Restate the whole of the material. Keep every word, and drop the pictures.

[START OF RECORDS PROVIDED]

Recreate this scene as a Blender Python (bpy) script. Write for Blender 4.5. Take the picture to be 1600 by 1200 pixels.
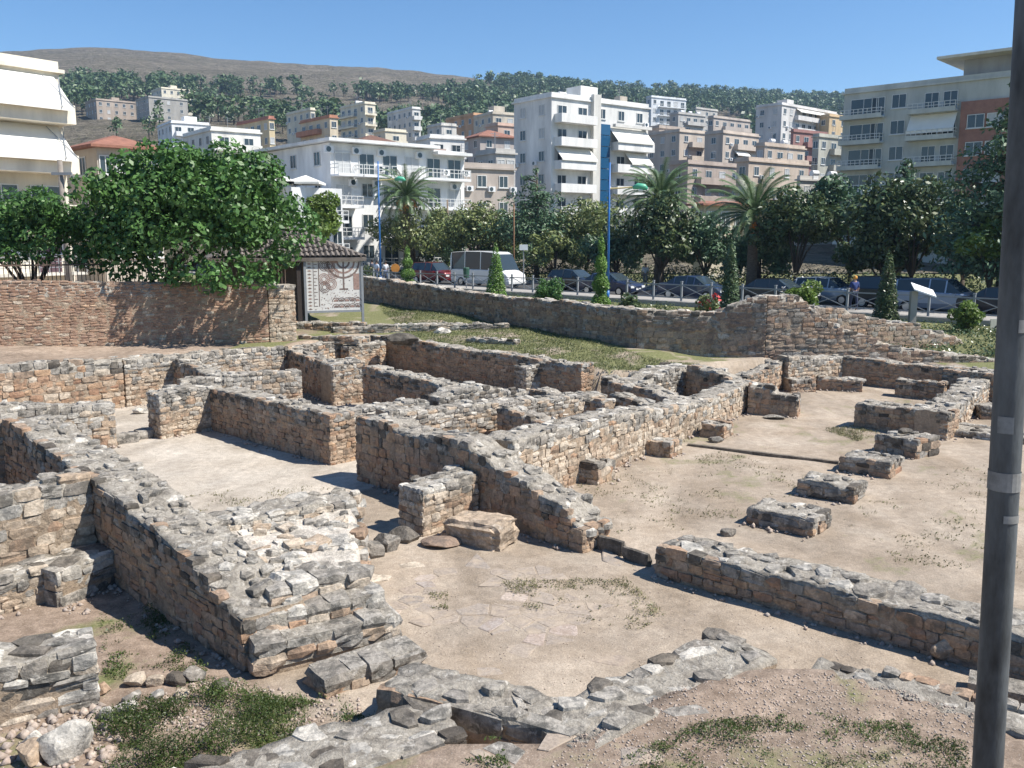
import bpy, math, random
import numpy as np
from mathutils import Vector, Matrix, Euler

for o in list(bpy.data.objects):
    bpy.data.objects.remove(o)
sc = bpy.context.scene
COL = sc.collection
R = math.radians

# ------------------------------------------------------------------ camera, sky, sun, exposure
FPX, HORIZON, CAM_H = 1400.0, 370.0, 4.75           # focal length and horizon row of the 1600x1200 photograph, eye height
PITCH = math.atan((600 - HORIZON) / FPX)
CP, SP = math.cos(PITCH), math.sin(PITCH)
cam_d = bpy.data.cameras.new('camera')
cam_d.sensor_width = 36; cam_d.lens = 36 * FPX / 1600
cam_d.clip_start = 0.1; cam_d.clip_end = 6000
cam = bpy.data.objects.new('camera', cam_d); COL.objects.link(cam)
cam.location = (0, 0, CAM_H); cam.rotation_euler = (R(90) - PITCH, 0, 0)
sc.camera = cam

SUN_AZ = Vector((0.98, -0.20)).normalized()         # horizontal direction towards the sun
SUN_EL = R(52)
world = bpy.data.worlds.new('World'); sc.world = world; world.use_nodes = True
wn = world.node_tree.nodes; wl = world.node_tree.links
bg = wn['Background']
sky = wn.new('ShaderNodeTexSky'); sky.sky_type = 'NISHITA'; sky.sun_disc = False
sky.sun_elevation = SUN_EL; sky.sun_rotation = math.atan2(SUN_AZ.x, SUN_AZ.y)
sky.altitude = 1200; sky.air_density = 1.0; sky.dust_density = 0.1; sky.ozone_density = 3.0
hs = wn.new('ShaderNodeHueSaturation'); hs.inputs['Saturation'].default_value = 1.2
wl.new(sky.outputs[0], hs.inputs['Color']); wl.new(hs.outputs[0], bg.inputs[0]); bg.inputs[1].default_value = 0.095
sun_d = bpy.data.lights.new('sun', 'SUN'); sun_d.energy = 5.0; sun_d.angle = R(0.5); sun_d.color = (1.0, 0.955, 0.88)
sun = bpy.data.objects.new('sun', sun_d); COL.objects.link(sun)
sv = Vector((SUN_AZ.x * math.cos(SUN_EL), SUN_AZ.y * math.cos(SUN_EL), math.sin(SUN_EL)))
sun.rotation_euler = (-sv).to_track_quat('-Z', 'Y').to_euler(); sun.location = (20, -10, 40)
vs = sc.view_settings
vs.view_transform = 'Standard'; vs.look = 'None'; vs.exposure = 0.72; vs.gamma = 1.0; vs.use_curve_mapping = False
sc.cycles.max_bounces = 6; sc.cycles.transparent_max_bounces = 6
sc.cycles.use_denoising = True

# ------------------------------------------------------------------ surveying helpers
def ray(u, v):
    x = (u - 800) / FPX; y = -(v - 600) / FPX
    return (x, CP + y * SP, -SP + y * CP)
def G(u, v, z=0.0):                                   # the spot at height z that the photograph shows at (u, v)
    r = ray(u, v); t = (z - CAM_H) / r[2]
    return Vector((r[0] * t, r[1] * t))
def D(u, v, Y):                                       # the spot at distance Y that the photograph shows at (u, v)
    r = ray(u, v); t = Y / r[1]
    return Vector((r[0] * t, Y, CAM_H + r[2] * t))

# ------------------------------------------------------------------ mesh and object helpers
def obj(name, mesh, parent=None, mat=None):
    o = bpy.data.objects.new(name, mesh); COL.objects.link(o)
    if parent is not None: o.parent = parent
    if mat is not None and mesh is not None and not mesh.materials: mesh.materials.append(mat)
    return o
def tag(o, label=None, cat=None, group=None, kind=None):
    if label: o['label'] = label
    if cat: o['category'] = cat
    if group: o['group'] = group
    if kind: o['kind'] = kind
    return o
def thing(name, label, cat, loc=(0, 0, 0), rz=0.0, group=None):
    o = bpy.data.objects.new(name, None); COL.objects.link(o)
    o.empty_display_size = 0.2
    o.location = loc; o.rotation_euler = (0, 0, rz)
    o['kind'] = 'thing'
    return tag(o, label, cat, group)
def copy_tree(o, parent=None):
    c = o.copy(); COL.objects.link(c)
    if parent is not None: c.parent = parent
    for ch in KIDS.get(o.name, []):
        copy_tree(ch, c)
    return c
KIDS = {}
def remember(root, objs=None):                        # children lookup without a scene update
    for o in bpy.data.objects:
        if o.parent == root:
            KIDS.setdefault(root.name, []).append(o)
            remember(o)

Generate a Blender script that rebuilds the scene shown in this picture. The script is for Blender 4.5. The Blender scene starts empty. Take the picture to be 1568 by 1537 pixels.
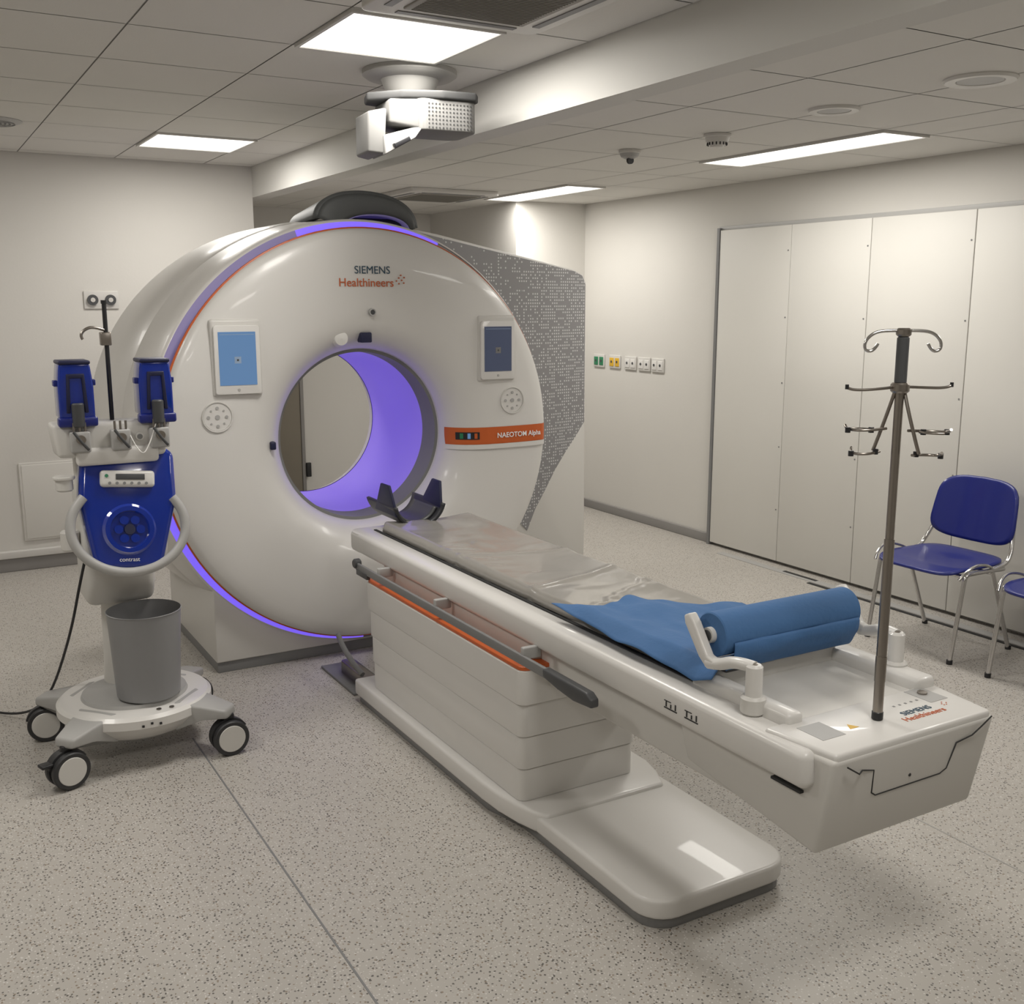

[END OF RECORDS PROVIDED]

**RIGHT ANSWER:**
Recreate this scene as a Blender Python (bpy) script. Write for Blender 4.5. Take the picture to be 1600 by 1200 pixels.
import bpy, math, random
import numpy as np
from mathutils import Vector, Matrix, Euler

for o in list(bpy.data.objects):
    bpy.data.objects.remove(o)
sc = bpy.context.scene
COL = sc.collection
R = math.radians

# ------------------------------------------------------------------ camera, sky, sun, exposure
FPX, HORIZON, CAM_H = 1400.0, 370.0, 4.75           # focal length and horizon row of the 1600x1200 photograph, eye height
PITCH = math.atan((600 - HORIZON) / FPX)
CP, SP = math.cos(PITCH), math.sin(PITCH)
cam_d = bpy.data.cameras.new('camera')
cam_d.sensor_width = 36; cam_d.lens = 36 * FPX / 1600
cam_d.clip_start = 0.1; cam_d.clip_end = 6000
cam = bpy.data.objects.new('camera', cam_d); COL.objects.link(cam)
cam.location = (0, 0, CAM_H); cam.rotation_euler = (R(90) - PITCH, 0, 0)
sc.camera = cam

SUN_AZ = Vector((0.98, -0.20)).normalized()         # horizontal direction towards the sun
SUN_EL = R(52)
world = bpy.data.worlds.new('World'); sc.world = world; world.use_nodes = True
wn = world.node_tree.nodes; wl = world.node_tree.links
bg = wn['Background']
sky = wn.new('ShaderNodeTexSky'); sky.sky_type = 'NISHITA'; sky.sun_disc = False
sky.sun_elevation = SUN_EL; sky.sun_rotation = math.atan2(SUN_AZ.x, SUN_AZ.y)
sky.altitude = 1200; sky.air_density = 1.0; sky.dust_density = 0.1; sky.ozone_density = 3.0
hs = wn.new('ShaderNodeHueSaturation'); hs.inputs['Saturation'].default_value = 1.2
wl.new(sky.outputs[0], hs.inputs['Color']); wl.new(hs.outputs[0], bg.inputs[0]); bg.inputs[1].default_value = 0.095
sun_d = bpy.data.lights.new('sun', 'SUN'); sun_d.energy = 5.0; sun_d.angle = R(0.5); sun_d.color = (1.0, 0.955, 0.88)
sun = bpy.data.objects.new('sun', sun_d); COL.objects.link(sun)
sv = Vector((SUN_AZ.x * math.cos(SUN_EL), SUN_AZ.y * math.cos(SUN_EL), math.sin(SUN_EL)))
sun.rotation_euler = (-sv).to_track_quat('-Z', 'Y').to_euler(); sun.location = (20, -10, 40)
vs = sc.view_settings
vs.view_transform = 'Standard'; vs.look = 'None'; vs.exposure = 0.72; vs.gamma = 1.0; vs.use_curve_mapping = False
sc.cycles.max_bounces = 6; sc.cycles.transparent_max_bounces = 6
sc.cycles.use_denoising = True

# ------------------------------------------------------------------ surveying helpers
def ray(u, v):
    x = (u - 800) / FPX; y = -(v - 600) / FPX
    return (x, CP + y * SP, -SP + y * CP)
def G(u, v, z=0.0):                                   # the spot at height z that the photograph shows at (u, v)
    r = ray(u, v); t = (z - CAM_H) / r[2]
    return Vector((r[0] * t, r[1] * t))
def D(u, v, Y):                                       # the spot at distance Y that the photograph shows at (u, v)
    r = ray(u, v); t = Y / r[1]
    return Vector((r[0] * t, Y, CAM_H + r[2] * t))

# ------------------------------------------------------------------ mesh and object helpers
def obj(name, mesh, parent=None, mat=None):
    o = bpy.data.objects.new(name, mesh); COL.objects.link(o)
    if parent is not None: o.parent = parent
    if mat is not None and mesh is not None and not mesh.materials: mesh.materials.append(mat)
    return o
def tag(o, label=None, cat=None, group=None, kind=None):
    if label: o['label'] = label
    if cat: o['category'] = cat
    if group: o['group'] = group
    if kind: o['kind'] = kind
    return o
def thing(name, label, cat, loc=(0, 0, 0), rz=0.0, group=None):
    o = bpy.data.objects.new(name, None); COL.objects.link(o)
    o.empty_display_size = 0.2
    o.location = loc; o.rotation_euler = (0, 0, rz)
    o['kind'] = 'thing'
    return tag(o, label, cat, group)
def copy_tree(o, parent=None):
    c = o.copy(); COL.objects.link(c)
    if parent is not None: c.parent = parent
    for ch in KIDS.get(o.name, []):
        copy_tree(ch, c)
    return c
KIDS = {}
def remember(root, objs=None):                        # children lookup without a scene update
    for o in bpy.data.objects:
        if o.parent == root:
            KIDS.setdefault(root.name, []).append(o)
            remember(o)

Generate a Blender script that rebuilds the scene shown in this picture. The script is for Blender 4.5. The Blender scene starts empty. Take the picture to be 1568 by 1537 pixels.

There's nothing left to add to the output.